A China espera chegar a 2008, ano das Olimpíadas, com um percentual de substituição na faixa dos 10%, correspondendo a um mercado potencial para mais 5 bilhões a 6 bilhões de litros de álcool. "O Brasil terá oportunidade de participar desse mercado e tem se preocupado, desde já, em se apresentar como um parceiro preferencial para suplementar a demanda que a China não conseguir suprir com a produção doméstica", relata o consultor.
O caso japonês é ainda mais complicado. "Por enquanto, o Japão não tem política alguma nesta área", diz Szwarc. Em agosto do ano passado, o governo japonês criou uma nova legislação, destinada muito mais a cobrir brechas legais e a combater um crescente mercado lastreado na mistura à gasolina de substâncias altamente tóxicas. A lei deixou em aberto a possibilidade de mistura de etanol a combustíveis fósseis numa proporção de até 3%. Caso fosse obrigatória, a mistura abriria um mercado equivalente a 1,8 bilhão de litros, calcula Szwarc.

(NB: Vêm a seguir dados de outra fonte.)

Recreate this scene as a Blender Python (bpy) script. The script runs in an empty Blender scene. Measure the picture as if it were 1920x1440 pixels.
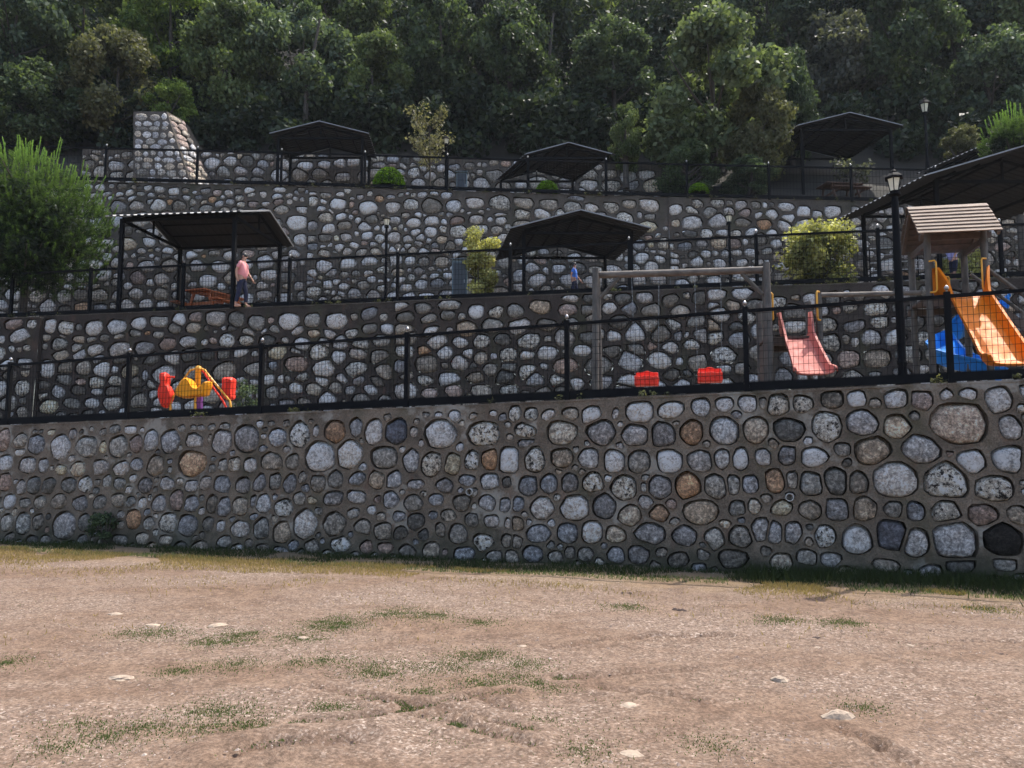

O mercado tailandês, no entanto, deverá representar possibilidades reais para o Brasil nos próximos anos. Hoje, 250 postos naquele país trabalham com gasolina misturada ao álcool, numa proporção de 10%. Projetado para todo o país, aquele percentual poderia corresponder a 3 bilhões de litros de álcool. A Tailândia aposta na produção doméstica e deve encerrar o ano com uma capacidade correspondente a um milhão de litros por dia (quase 400 milhões de litros por ano), prevendo triplicar essa produção em dois ou três anos.
No mercado interno, a perspectiva de avanços vem sendo alimentada fortemente pelo surgimento dos veículos movidos a motores "flex fuel", que rodam, alternativamente, com gasolina e álcool. Carvalho aposta que, em dois ou no máximo três anos, 70% a 80% dos veículos do país estarão equipados com motores "flex fuel".